Misclassifying regular employees as independent contractors affects the amount of tax funds government agencies receive. A recent federal study reported that up to 30 percent of companies misclassify employees, which could equate to millions of workers not receiving the benefits guaranteed to them by law and huge tax fund losses for the government. Those losses could also result in higher tax cost for regular employees and businesses. With federal and state agencies facing dismal budget deficits, the Department of Labor is expected to crack down on employee misclassification. President Obama’s 2010 budget anticipates the federal onslaught against misclassified contractors to generate over $7 billion for government agencies over the next ten years. It’s a problem the government is taking very seriously, and you should too.
The responsibility of correctly classifying employees rests on the shoulders of employers. Companies who incorrectly qualify employees as independent contractors could face the cost of back taxes along with any penalties and interest incurred. So, before you utilize an independent contractor, protect your company with accurate documentation and appropriate treatment of the contract workers.
Independent Contractor Treatment
When determining the classification of a worker, the Internal Revenue Service (IRS) evaluates factors like instructions and training provided by the company along with a worker’s ability to profit or suffer loss. Workers classified as independent contractors are not required to follow instructions on when, where, and how work is conducted. So, if you’re providing detailed instructions on how work is to be completed or training on company processes, you may be incorrectly qualifying an employee as a 1099 worker. Contractors are not employees and should not be treated as such. Treat your contractors like the independent businesses they are, and avoid any behavior that may have employer-employee connotations.

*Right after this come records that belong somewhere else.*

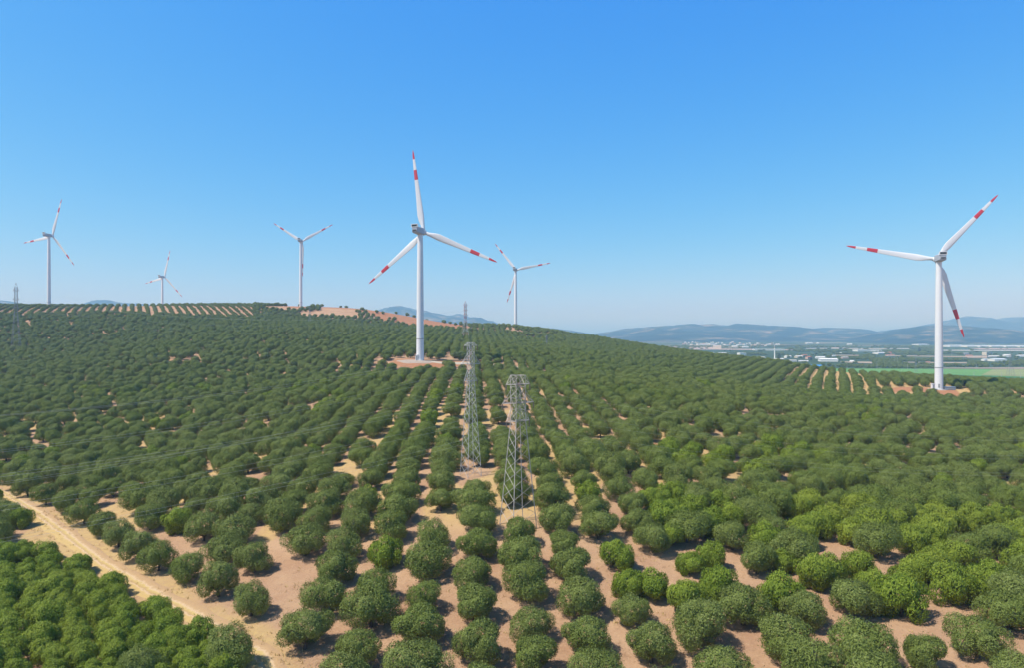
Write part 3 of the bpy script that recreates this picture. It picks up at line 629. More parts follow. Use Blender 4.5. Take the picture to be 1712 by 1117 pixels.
def trunk_mesh(name, seed, h, lean=.25, rad=.2):
    g = random.Random(seed); b = MB()
    top = Vector((g.uniform(-lean, lean), g.uniform(-lean, lean), h))
    mid = Vector((top.x * .3 + g.uniform(-.1, .1), top.y * .3, h * .5))
    b.bar((0, 0, -.4), mid, rad * 1.35, 0, 8, rad); b.bar(mid, top, rad, 0, 8, rad * .85)
    for k in range(5):
        a = 2 * math.pi * k / 5 + g.random(); e = top + Vector((math.cos(a) * g.uniform(.9, 1.3), math.sin(a) * g.uniform(.9, 1.3), g.uniform(.8, 1.4)))
        st_ = top.lerp(mid, g.uniform(0, .5)); m_ = st_.lerp(e, .5) + Vector((math.cos(a) * .15, math.sin(a) * .15, -.1))
        b.bar(st_, m_, rad * .6, 0, 6, rad * .45); b.bar(m_, e, rad * .45, 0, 6, rad * .2)
        for j in range(2):
            b.bar(m_.lerp(e, .5), e + Vector((g.uniform(-.6, .6), g.uniform(-.6, .6), g.uniform(.3, .9))), rad * .25, 0, 4, rad * .08)
    me = bpy.data.meshes.new(name); me.from_pydata(b.v, [], b.f); me.materials.append(M['bark']); me.polygons.foreach_set('use_smooth', [True] * len(me.polygons)); return me
NO, NBU = 7, 4
OC = [crown_mesh('crown', 100 + i, 15500, 2.93 + .26 * math.sin(i * 2.1), .7, 4.35 + .4 * math.cos(i * 1.7), 'olive') for i in range(NO)]
OT = [trunk_mesh('trunk', 200 + i, 1.1 + .2 * math.sin(i), rad=.2) for i in range(NO)]
BC = [crown_mesh('crown', 300 + i, 11500, 2.35, .15, 3.7 + .3 * math.cos(i), 'bushy') for i in range(NBU)]
BT = [trunk_mesh('trunk', 400 + i, .7, rad=.1) for i in range(NBU)]

def inframe(x, y, z, mrg=0): 
    px = CX + F * x / y; py = CY - F * z / y
    return -mrg < px < 1712 + mrg and py < 1117 + mrg
def px_of(x, y): return CX + F * x / y
AZ1 = R(-3.1); e1 = np.array([math.cos(AZ1), -math.sin(AZ1)]); f1 = np.array([math.sin(AZ1), math.cos(AZ1)])
SP, SL = 6.5, 7.45
PYL = np.array([nx1 + .4, ny1]); PY2 = np.array([nx2, ny2])
px0, py0 = unproj(795, 1045)
def grid_pts(az, sp, sl, u0, v0, ulo, uhi, vlo, vhi, stag=.5):
    e = np.array([math.cos(az), -math.sin(az)]); f = np.array([math.sin(az), math.cos(az)])
    iu = np.arange(math.floor((ulo - u0) / sp), math.ceil((uhi - u0) / sp)); iv = np.arange(math.floor((vlo - v0) / sl), math.ceil((vhi - v0) / sl))
    I, J = np.meshgrid(iu, iv, indexing='ij'); U = u0 + I * sp; V = v0 + (J + stag * (I % 2)) * sl
    return (U[..., None] * e + V[..., None] * f).reshape(-1, 2), I.ravel(), J.ravel()
def in_grove(x, y):      # left of the track, near
    d = np.full(np.shape(x), False)
    tx, ty = np.array([p[0] for p in TRACK]), np.array([p[1] for p in TRACK])
    o = np.argsort(ty); xt = np.interp(y, ty[o], tx[o]); return x < xt
def block(x, y):
    """0 main, 1 right far block, 2 young rows on the left ridge, -1 nothing"""
    a = px_of(x, y)
    b = np.zeros(x.shape, int)
    b[(a > 985) & (y > 335 + (a - 985) * .05)] = 1
    b[(a < 425) & (y > 728 - 45 * sstep(200, 60, a) + 8 * np.sin(a / 60))] = 2
    return b
EDGE = [(q[0] + 1.5, q[1] + .9) for q in map(lambda p: unproj(*p), [(8,822),(31,833),(60,848),(92,862),(122,881),(150,901),(178,920),(212,942),(244,960),(292,979),(343,1006),(396,1038)])]
tree_recs = []   # (x, y, scale, kind, block, I, J)
def gen():
    for blk, (az, sp, sl, st) in enumerate([(AZ1, SP, SL, .5), (R(25.5), 7.3, 5.8, 0), (R(-29), 7.7, 7.6, .5)]):
        u0 = float(np.dot((px0, py0), (math.cos(az), -math.sin(az)))); v0 = float(np.dot((px0, py0), (math.sin(az), math.cos(az))))
        pts, I, J = grid_pts(az, sp, sl, u0, v0, -1400, 1400, -200, 1500, st)
        x, y = pts.T; k = (y > 40) & (y < 1060) & (np.abs(x / np.maximum(y, 1)) < .86)
        x, y, I, J = x[k], y[k], I[k], J[k]
        n = len(x); a_ = px_of(x, y); amp = .48 + (blk == 0) * np.clip(.9 * sstep(1000, 1200, a_) + 1.3 * sstep(330, 400, y) + .8 * sstep(560, 420, a_) * sstep(180, 240, y), 0, 1.1); x = x + rng.normal(size=n) * amp * .6; y = y + rng.normal(size=n) * amp
        k = block(x, y) == blk; x, y, I, J = x[k], y[k], I[k], J[k]; n = len(x)
        a = px_of(x, y)
        keep = rng.random(n) > (.045 if blk == 0 else .02)
        keep &= clear_val(x, y) > 1.0
        keep &= near_poly(TRACK, x, y, 4.0) > 1
        keep &= ~(in_grove(x, y) & (y < 118) & (a > -400))
        keep &= np.hypot(x - PYL[0], y - PYL[1]) > 3.4; keep &= np.hypot(x - PY2[0], y - PY2[1]) > 3.2
        keep &= ~((np.abs(x - PYL[0]) < 3.9) & (y > 103) & (y < 112)); keep &= ~((np.abs(x - PY2[0]) < 3.3) & (y > 127) & (y < 138))
        for (ex, ey) in EDGE: keep &= np.hypot(x - ex, y - ey) > 4.6
        keep &= near_poly(YEL, x, y, 3.6) > 1
        keep &= (hill_bare(x, y) < rng.random(n) * .6 + .15) | (rng.random(n) < .05)
        keep &= ~((x / y > .44) & (y > 870)); keep &= ~((x / y > .30) & (y > 760) & (rng.random(n) < .25))
        keep &= ~((a > 1385) & (y > 620 - np.clip((a - 1385) * .75, 0, 125)))
        # turbine foot approach, sparse strips near the crest
        keep &= ~((blk == 0) & (y > 800) & (N1(x / 25, y / 25) > .62))
        x, y, I, J, a = x[keep], y[keep], I[keep], J[keep], a[keep]
        s = np.minimum(np.exp(rng.normal(size=len(x)) * .10), 1.13) * np.where(blk == 2, .74, 1.0) * np.where((blk == 1) & (a > 1320) & (a < 1475) & (y > 430), .74, 1.0) * (1 - .04 * (y > 118) * (y < 330) * (a > 560) * (a < 1150)) * (1 - .05 * (y > 200)) * np.where((y > 780) & (blk == 0), .9, 1.0)
        s *= 1 + .02 * sstep(1200, 1500, a) * (y < 120)
        # bright bushy patch at the right and singles among the rows
        bp_ = sstep(930, 1050, a + 60 * (N2(x / 9, y / 9) - .5)) * (y > 86 - (a - 1100) * .012 * 1) * (y < 122) * 1.0
        pr = bp_ * .62 + .05 * (y < 170) + .32 * ((N3.f(x / 24, y / 24, 2) > .60) & (y > 118) & (y < 330))
        bush = rng.random(len(x)) < pr
        for i in range(len(x)): tree_recs.append([x[i], y[i], s[i] * (1.05 if bush[i] else 1), 'bushy' if bush[i] else 'olive', blk, int(I[i]), int(J[i]), 0])
gen()
# dense grove left of the track
gaz = R(-38); pts, I, J = grid_pts(gaz, 2.95, 3.1, 0, 0, -250, 250, -250, 250, .5)
for (x, y), i, j in zip(pts, I, J):
    if 50 < y < 112 and x / y > -.9 and x < -5:
        if in_grove(np.array([x]), np.array([y]))[0] and near_poly(TRACK, np.array([x]), np.array([y]), 3.3)[0] > 1:
            if y > 104 - 0 * x and rnd.random() < .4: continue
            tree_recs.append([x + rnd.gauss(0, .4), y + rnd.gauss(0, .4), .70 * math.exp(rnd.gauss(0, .12)), 'bushy', 9, int(i), int(j), 0])
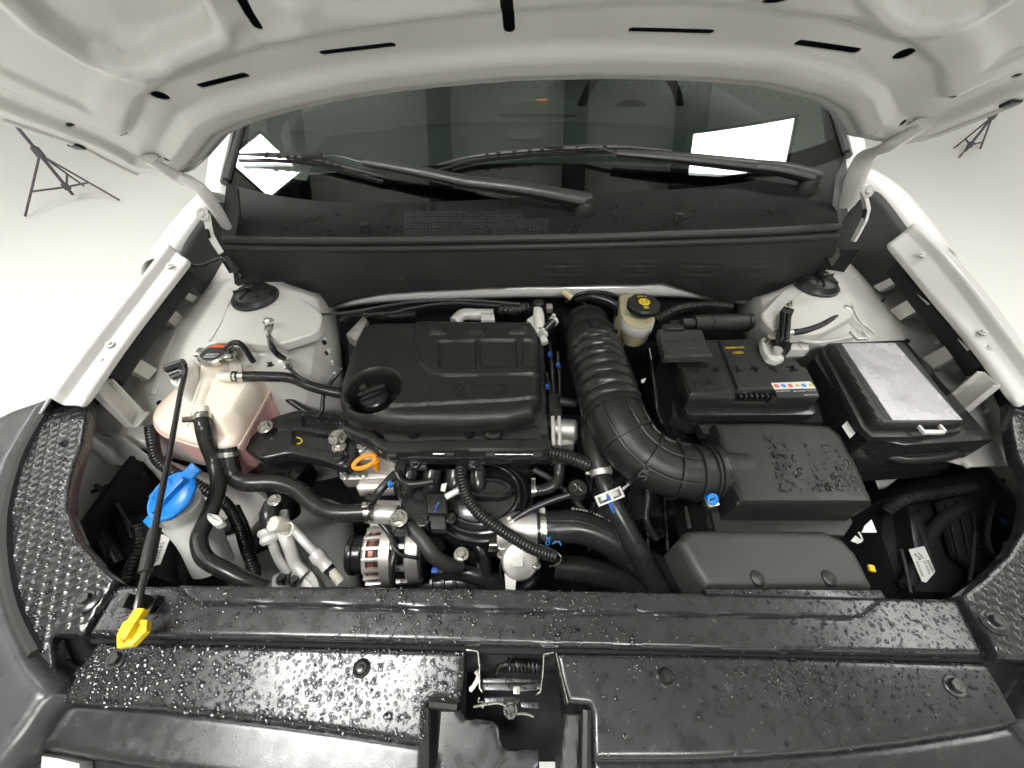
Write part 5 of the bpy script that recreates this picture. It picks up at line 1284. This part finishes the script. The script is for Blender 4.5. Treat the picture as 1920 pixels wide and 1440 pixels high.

Independent Contractor Documentation
Businesses audited by the IRS must provide documentation that verifies independent contractors as separate business entities, and demonstrates that the worker’s intent from the establishment of the contract was to serve as an independent contractor. Examples of documentation you should obtain include the contractor’s advertisements and business listings, a business card, insurance certificates, billing invoices, W-9 forms, and 1099’s issued from other companies. Employer records should also include a signed independent contractor agreement that outlines the services the contractor will provide including, specific projects, due dates, locations, expected results, and the determined compensation.
Recruiting an independent contractor can be a flexible and economical solution for your company’s short-term projects. Contracting also allows you access to the specialized skills and expertise you need without the hassle of administrative cost and benefits. And, by obtaining the necessary documentation and displaying the correct conduct towards independent contractors, you can protect your company from the risks of misclassifying workers. If you’re concerned about misclassifying employees, consider using a staffing firm for short-term contractors and project professionals as an alternative. Staffing firms provide the same advantages like cost saving and flexibility without the hassle and stress of interviews and paperwork.